Advocates for wolf reintroduction always claim predation of livestock and big game are exaggerated. One Sierra Club official blames a “small and vocal group of ranchers,” spreading myths. She said, “Ranchers have been living and doing well with wolves on the landscape up in Canada and Montana and Idaho for many decades.” Most ranchers certainly do not think so. The Department of Agriculture says wolves kill about 10,000 cows and 1,300 sheep a year.

Proponents say wolves help “restore balance” to the ecosystem, but the Rocky Mountain Elk Foundation worries that they may also decimate elk populations. We know when wolves were reintroduced in Yellowstone between 1995 and 2004, the elk population declined by half. Colorado Parks and Wildlife has always opposed wolf reintroduction, because of such conflicts.

The most worrisome conflict, though, is with people. The International Wolf Center website says, “There has not been a person killed by wolves in North America during the 20th century.” But the group also claims wolves have been nearly extinct since then, so obviously documented attacks are rare. When wolves are plentiful, so are wolf attacks. France kept track for three centuries and recorded 3,069 people killed by wolves. In Italy an average of one person was killed by wolves every year for 400 years. In North America there were no records before European settlement, but there was substantial Native American folklore about wolf attacks.

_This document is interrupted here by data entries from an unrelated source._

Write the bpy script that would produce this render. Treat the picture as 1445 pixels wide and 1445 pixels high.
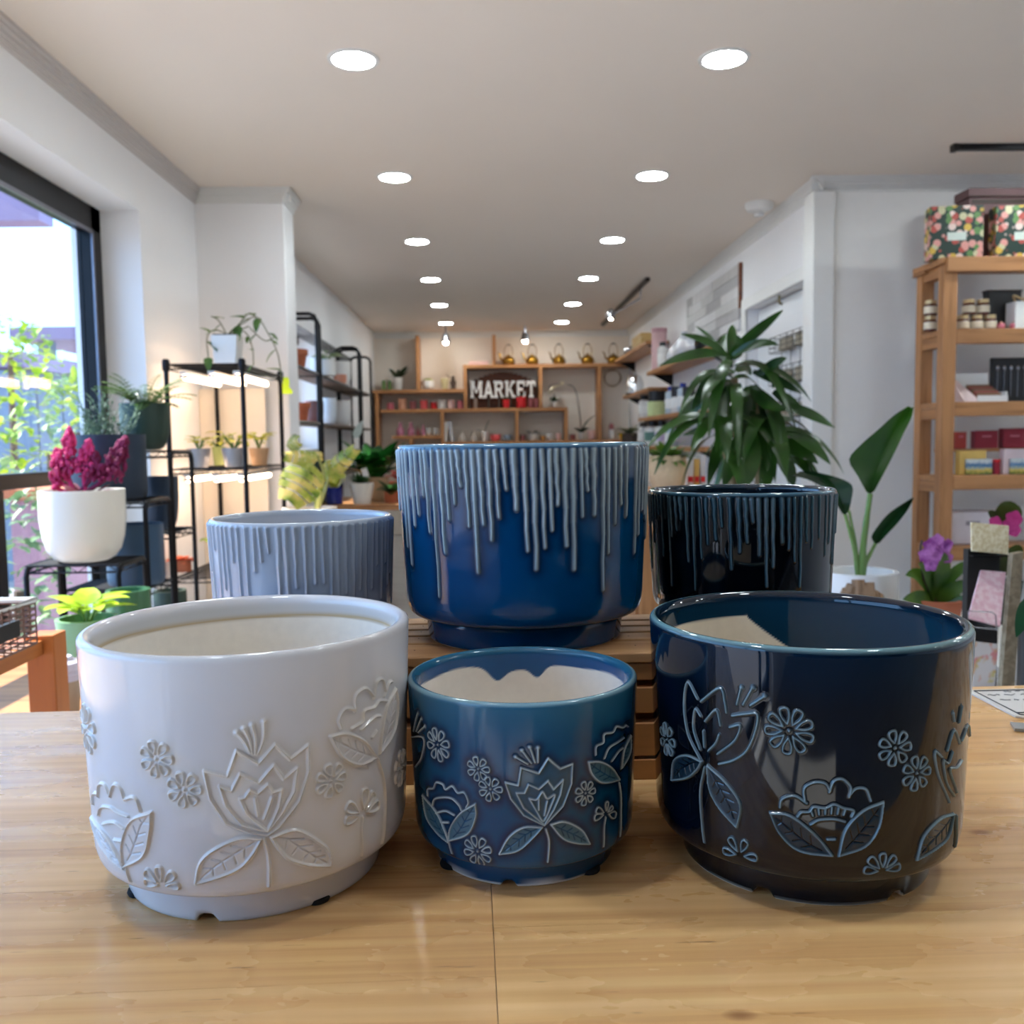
import bpy, bmesh, math, random
import numpy as np
from mathutils import Vector, Matrix
random.seed(7)
PI = math.pi
C = bpy.context.scene.collection
for o in list(bpy.data.objects):
    bpy.data.objects.remove(o)

# ------------------------------------------------------------------ camera
FPX, PITCH, ROLL, YAW = 1278.0, .0772, -.0136, .02586
TABLE = .92
CAM = np.array([0., 0., TABLE + .264])
_cy, _sy = math.cos(YAW), math.sin(YAW)
_fw0 = np.array([_sy, _cy, 0.]); _rt = np.array([_cy, -_sy, 0.]); _up = np.array([0, 0, 1.])
FWD = math.cos(PITCH) * _fw0 - math.sin(PITCH) * _up
_u = math.sin(PITCH) * _fw0 + math.cos(PITCH) * _up
RIGHT = math.cos(ROLL) * _rt + math.sin(ROLL) * _u
UPV = -math.sin(ROLL) * _rt + math.cos(ROLL) * _u
cam_data = bpy.data.cameras.new('camera')
cam = bpy.data.objects.new('camera', cam_data)
C.objects.link(cam)
M = Matrix.Identity(4)
for i in range(3):
    M[i][0], M[i][1], M[i][2], M[i][3] = RIGHT[i], UPV[i], -FWD[i], CAM[i]
cam.matrix_world = M
cam_data.sensor_fit = 'HORIZONTAL'
cam_data.sensor_width = 36
cam_data.lens = FPX / 1445 * 36
cam_data.clip_start = .02
cam_data.clip_end = 200
cam_data.dof.use_dof = True
cam_data.dof.focus_distance = .60
cam_data.dof.aperture_fstop = 13.5
bpy.context.scene.camera = cam

# ------------------------------------------------------------------ world, sun, exposure
world = bpy.data.worlds.new('sky')
bpy.context.scene.world = world
world.use_nodes = True
wn = world.node_tree
wn.nodes['Background'].inputs['Color'].default_value = (.30, .57, 1.0, 1)
wn.nodes['Background'].inputs['Strength'].default_value = 2.5
sd = bpy.data.lights.new('sun', 'SUN')
sd.energy = 9.0
sd.angle = .01
sd.color = (1, .95, .86)
so = bpy.data.objects.new('sun', sd)
C.objects.link(so)
so.rotation_euler = Vector((1.0, -.22, -1.0)).to_track_quat('-Z', 'Y').to_euler()
LAMP = 62.0            # radiance of the ceiling downlights
vs = bpy.context.scene.view_settings
vs.view_transform = 'Standard'
vs.look = 'None'
vs.gamma = 1
vs.use_curve_mapping = False
vs.exposure = 1.05

# ------------------------------------------------------------------ helpers
def ray(px, py):
    return (px - 722.5) / FPX * RIGHT - (py - 722.5) / FPX * UPV + FWD
def at(px, py, y):
    d = ray(px, py); return CAM + d * y / d[1]
def onx(px, py, x):
    d = ray(px, py); return CAM + d * x / d[0]
def onz(px, py, z):
    d = ray(px, py); return CAM + d * (z - CAM[2]) / d[2]
def S(r, g, b):
    f = lambda c: (c / 255 / 12.92) if c / 255 <= .04045 else ((c / 255 + .055) / 1.055) ** 2.4
    return (f(r), f(g), f(b))

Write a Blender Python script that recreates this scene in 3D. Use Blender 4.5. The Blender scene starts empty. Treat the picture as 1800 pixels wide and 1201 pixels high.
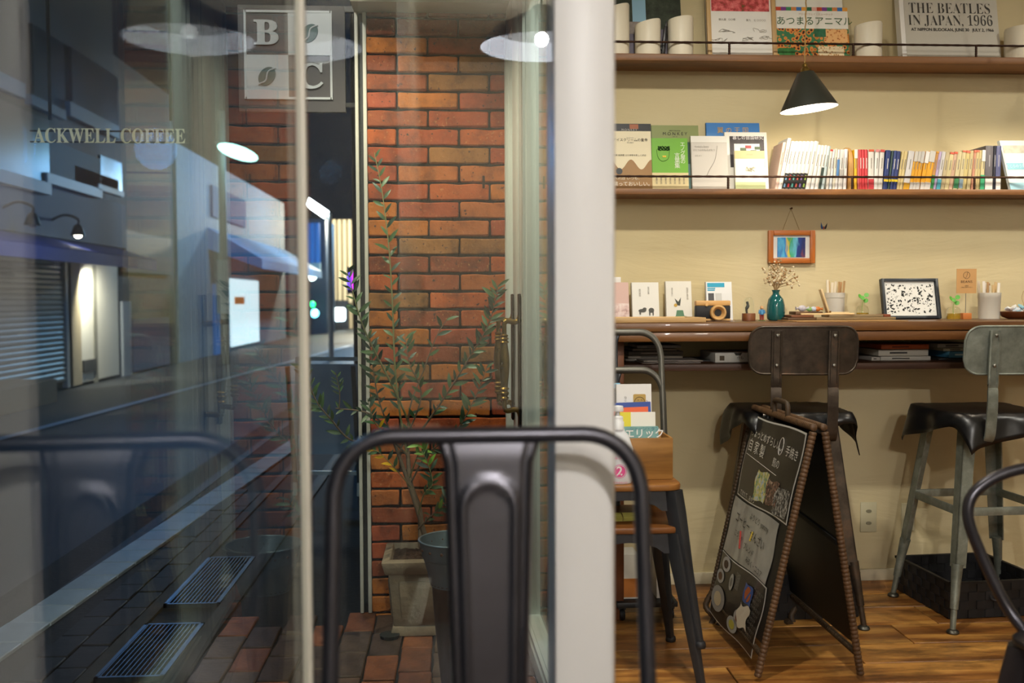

There are more than 40 reported wolf attacks in the U.S., beginning with Daniel Boone and Nathaniel Gist, Sequoya’s father, who were attacked by wolves in 1761 and barely escaped alive. Thirteen trappers encamped in Wyoming were attacked in 1833, and in 1881 a Colorado woman was attacked by a wolf. Wolves killed 25-year-old Patricia Wyman in Ontario in 1996, Kenton Carnegie in Saskatchewan in 2005, and Candice Berner, an Alaska jogger, in 2010. In 2000 two young boys were attacked in Alaska, and a 23-year-old man was attacked while camping in British Columbia. In 2013, a teenager was attacked and seriously wounded in his sleeping bag in Minnesota.

A federal “Wolf Conservation Area” was established in northern Colorado in 2016, ranging from I-25 west to Craig, and from I-70 north to Wyoming. It includes all of Grand, Jackson, Gilpin and Boulder counties and parts of Moffat, Routt, Eagle, Summit, Clear Creek, Jefferson, Adams and Larimer. Logically, you might expect that to be the area selected for reintroduction of wolves. But no – “Initiative 79” specifies that the releases all must be on the Western Slope. Not in Boulder, Adams, Jefferson, or Larimer counties, only “west of the Continental Divide.”

Advocates insist that these human conflicts are overblown – maybe so. There is one easy way to test that theory, or at least to determine how strongly they believe it. Introduce the new wolf population in their communities first.